Archaeologists accept that the Southern Circle is connected to Stonehenge -- first by the avenue that links it to the Avon, then along the river until it met with a timber circle on its northern bank, near Amesbury. This circle is known as the 'West Amesbury Henge.'
90. This ground-plan view of Durrington Walls' Southern Circle of timber, produced on CAD, is as good as I can make it. Note how the solstice axis, central to the Avenue and large exit posts, causes it to slice through the axes of all three eggs.
Note eggs have direction! The sharp end points the way!
Durrington's eggs point toward the setting summer solstice, not winter!
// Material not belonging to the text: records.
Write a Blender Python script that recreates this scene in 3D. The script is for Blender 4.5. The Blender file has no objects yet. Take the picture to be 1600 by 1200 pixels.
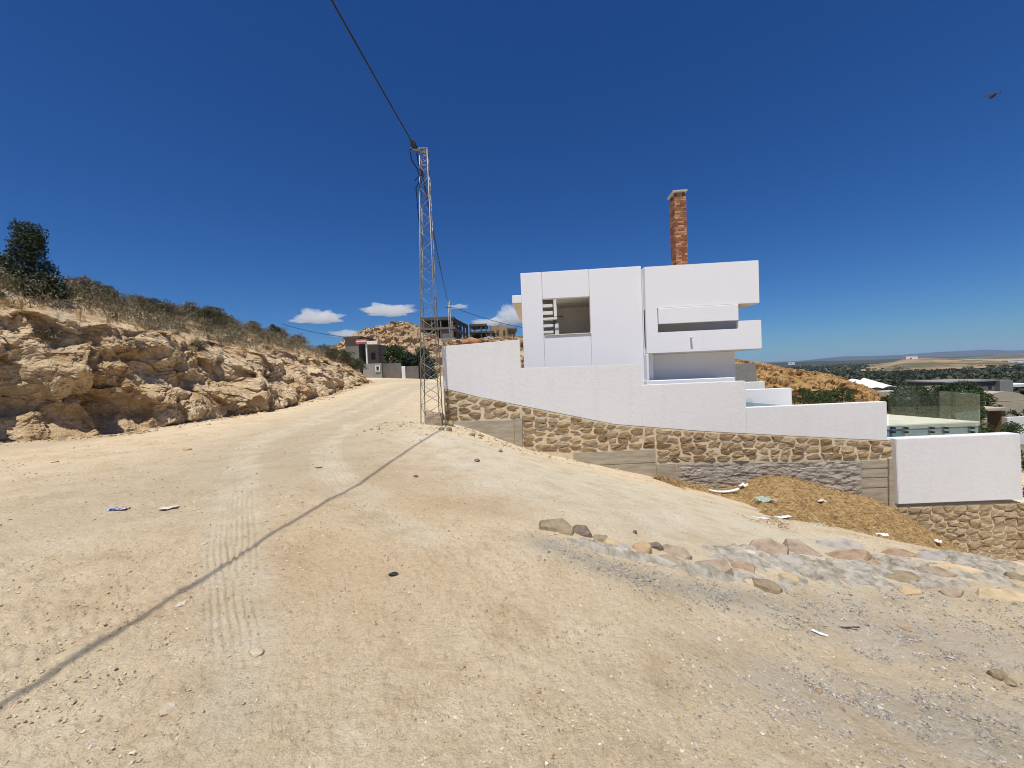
import bpy, bmesh, math, random
import numpy as np
from mathutils import Vector, Matrix, noise as mnoise

rng = np.random.default_rng(7)
random.seed(7)
SC = bpy.context.scene
COL = SC.collection

# ------------------------------------------------------------------ camera
CAM_H, FPX, PITCH, ROLL = 1.55, 620.0, math.radians(1.75), math.radians(2.4)
fwd = Vector((0, math.cos(PITCH), -math.sin(PITCH)))
up0 = Vector((0, math.sin(PITCH), math.cos(PITCH)))
rt0 = Vector((1, 0, 0))
up = up0 * math.cos(ROLL) + rt0 * math.sin(ROLL)
rt = rt0 * math.cos(ROLL) - up0 * math.sin(ROLL)
cam_data = bpy.data.cameras.new('camera')
cam_data.sensor_width = 36.0
cam_data.lens = 36.0 * FPX / 1600.0
cam_data.clip_start, cam_data.clip_end = 0.05, 60000
cam = bpy.data.objects.new('camera', cam_data)
COL.objects.link(cam)
M = Matrix((rt, up, -fwd)).transposed().to_4x4()
M.translation = (0, 0, CAM_H)
cam.matrix_world = M
SC.camera = cam

# ------------------------------------------------------------------ sky, sun, exposure
SUN = Vector((-0.080, -0.33, 0.94)).normalized()
world = bpy.data.worlds.new('World')
SC.world = world
world.use_nodes = True
wn = world.node_tree.nodes
wl = world.node_tree.links
bg = wn.get('Background') or wn.new('ShaderNodeBackground')
sky = wn.new('ShaderNodeTexSky')
sky.sky_type = 'NISHITA'
sky.sun_disc = False
sky.sun_elevation = math.asin(SUN.z)
sky.sun_rotation = math.atan2(SUN.x, SUN.y)
sky.altitude = 300
sky.air_density = 1.0
sky.dust_density = 0.15
sky.ozone_density = 4.0
hs = wn.new('ShaderNodeHueSaturation')          # the deep blue of a dry-air summer sky
hs.inputs['Saturation'].default_value = 1.22
hs.inputs['Value'].default_value = 0.90
wl.new(sky.outputs[0], hs.inputs['Color'])
tint = wn.new('ShaderNodeMix'); tint.data_type = 'RGBA'; tint.blend_type = 'MULTIPLY'
tint.inputs[0].default_value = 1.0
tint.inputs[7].default_value = (0.295, 0.515, 0.795, 1)
wl.new(hs.outputs[0], tint.inputs[6])
wl.new(tint.outputs[2], bg.inputs[0])
bg.inputs[1].default_value = 0.10
sun_data = bpy.data.lights.new('sun', 'SUN')
sun_data.energy = 4.4
sun_data.angle = math.radians(0.53)
sun_data.color = (1.0, 0.965, 0.89)
sun = bpy.data.objects.new('sun', sun_data)
COL.objects.link(sun)
sun.rotation_euler = SUN.to_track_quat('Z', 'Y').to_euler()
SC.view_settings.view_transform = 'Standard'
SC.view_settings.look = 'None'
SC.view_settings.exposure = 0.15
SC.view_settings.gamma = 1.0
SC.view_settings.use_curve_mapping = False
SC.render.engine = 'CYCLES'
SC.cycles.max_bounces = 8
SC.cycles.diffuse_bounces = 5
SC.cycles.transparent_max_bounces = 12
SC.cycles.volume_bounces = 6
SC.cycles.use_denoising = True
SC.cycles.filter_width = 1.0

# ------------------------------------------------------------------ layout helpers (pixel of the 1600x1200 photo + depth -> world point)
CAMP = Vector((0, 0, CAM_H))


def ray(px, py):
    return fwd + rt * ((px - 800) / FPX) + up * ((600 - py) / FPX)


def P(px, py, Y):
    d = ray(px, py)
    return CAMP + d * (Y / d.y)


def atz(px, py, z):
    d = ray(px, py)
    return CAMP + d * ((z - CAM_H) / d.z)


def lin(r, g, b):
    f = lambda c: (c / 255 / 12.92) if c / 255 <= 0.04045 else ((c / 255 + 0.055) / 1.055) ** 2.4
    return (f(r), f(g), f(b), 1.0)


# ------------------------------------------------------------------ numpy noise
def _h(ix, iy, iz, seed):
    n = (ix * 374761393 + iy * 668265263 + iz * 2147483647 + seed * 974634777) & 0xFFFFFFFF
    n = ((n ^ (n >> 13)) * 1274126177) & 0xFFFFFFFF
    n = ((n ^ (n >> 16)) * 2246822519) & 0xFFFFFFFF
    return (n ^ (n >> 15)) & 0xFFFFFFFF


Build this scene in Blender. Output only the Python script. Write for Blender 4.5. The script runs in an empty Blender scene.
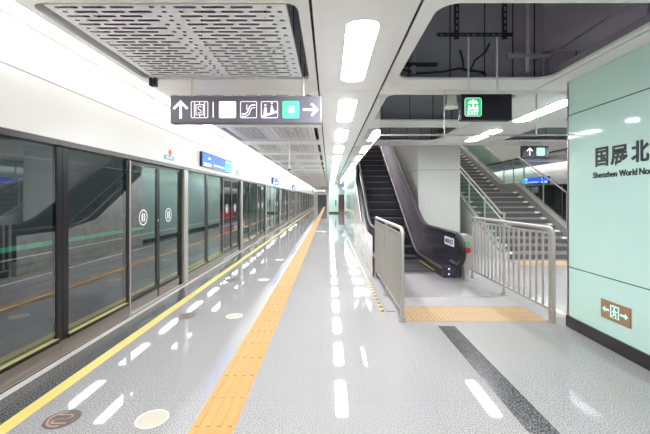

Posthole 139 was cut into when the massive exit post next to it was erected. Post 139 was, therefore, the older of the two. A beaker sherd was found buried in the posthole of 139. So, once again, we are reminded of archaeological resistance to the very idea that beaker folk might have designed Stonehenge when Wainwright suggested that this sherd probably fell into 139's hole when the post had rotted away.
91. Durrington Walls, Southern Circle of Timber, Outer Ring A.
We can be sure of the Southern Circle's Ring A geometry for being composed of three circles, its design so similar to its neighbour, Woodhenge.
Also, the 35.9875 blend radius was considered exactly 36 Megalithic Yards, foretelling the size of Stonehenge.
92. Durrington Walls' Southern Circle consists of at least three eggs, all pointing northwest but with slightly different angles.
The setting summer solstice sun is far more potent for its altitude of four degrees above Durrington Walls' western bank and, in line with the Avenue, cuts right through these eggs.